- **Exercise aim**:
Write out, word for word, only the data from its first line to the line containing "S.camera = cam".
• • • •
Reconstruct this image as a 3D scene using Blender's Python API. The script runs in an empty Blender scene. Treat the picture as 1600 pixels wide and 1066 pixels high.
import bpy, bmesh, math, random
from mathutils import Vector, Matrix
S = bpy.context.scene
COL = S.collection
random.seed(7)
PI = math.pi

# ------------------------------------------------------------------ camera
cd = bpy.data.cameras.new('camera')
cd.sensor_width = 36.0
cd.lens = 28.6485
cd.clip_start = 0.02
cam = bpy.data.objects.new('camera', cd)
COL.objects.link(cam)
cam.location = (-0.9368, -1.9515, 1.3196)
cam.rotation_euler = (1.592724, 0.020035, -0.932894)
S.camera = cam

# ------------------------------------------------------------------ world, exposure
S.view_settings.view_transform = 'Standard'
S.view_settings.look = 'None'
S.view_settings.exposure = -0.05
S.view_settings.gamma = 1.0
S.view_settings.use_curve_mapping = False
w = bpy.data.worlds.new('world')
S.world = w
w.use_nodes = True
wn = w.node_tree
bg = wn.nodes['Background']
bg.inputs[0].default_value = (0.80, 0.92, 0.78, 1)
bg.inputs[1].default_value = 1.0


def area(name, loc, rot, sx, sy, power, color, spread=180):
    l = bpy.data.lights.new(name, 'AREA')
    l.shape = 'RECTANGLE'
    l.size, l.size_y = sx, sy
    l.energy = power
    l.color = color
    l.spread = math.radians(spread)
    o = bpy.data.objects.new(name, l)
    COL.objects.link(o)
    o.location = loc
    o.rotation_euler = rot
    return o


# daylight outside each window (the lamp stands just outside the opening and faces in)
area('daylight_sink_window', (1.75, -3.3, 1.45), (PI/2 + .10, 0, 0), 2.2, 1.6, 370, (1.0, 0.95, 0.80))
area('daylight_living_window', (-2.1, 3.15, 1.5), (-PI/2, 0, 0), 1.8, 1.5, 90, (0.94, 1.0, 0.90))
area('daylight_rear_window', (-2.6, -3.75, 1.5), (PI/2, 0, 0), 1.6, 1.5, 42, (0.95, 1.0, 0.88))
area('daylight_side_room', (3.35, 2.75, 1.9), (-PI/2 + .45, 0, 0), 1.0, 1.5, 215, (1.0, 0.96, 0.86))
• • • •
- **Right answer**:
Reconstruct this image as a 3D scene using Blender's Python API. The script runs in an empty Blender scene. Treat the picture as 1600 pixels wide and 1066 pixels high.
import bpy, bmesh, math, random
from mathutils import Vector, Matrix
S = bpy.context.scene
COL = S.collection
random.seed(7)
PI = math.pi

# ------------------------------------------------------------------ camera
cd = bpy.data.cameras.new('camera')
cd.sensor_width = 36.0
cd.lens = 28.6485
cd.clip_start = 0.02
cam = bpy.data.objects.new('camera', cd)
COL.objects.link(cam)
cam.location = (-0.9368, -1.9515, 1.3196)
cam.rotation_euler = (1.592724, 0.020035, -0.932894)
S.camera = cam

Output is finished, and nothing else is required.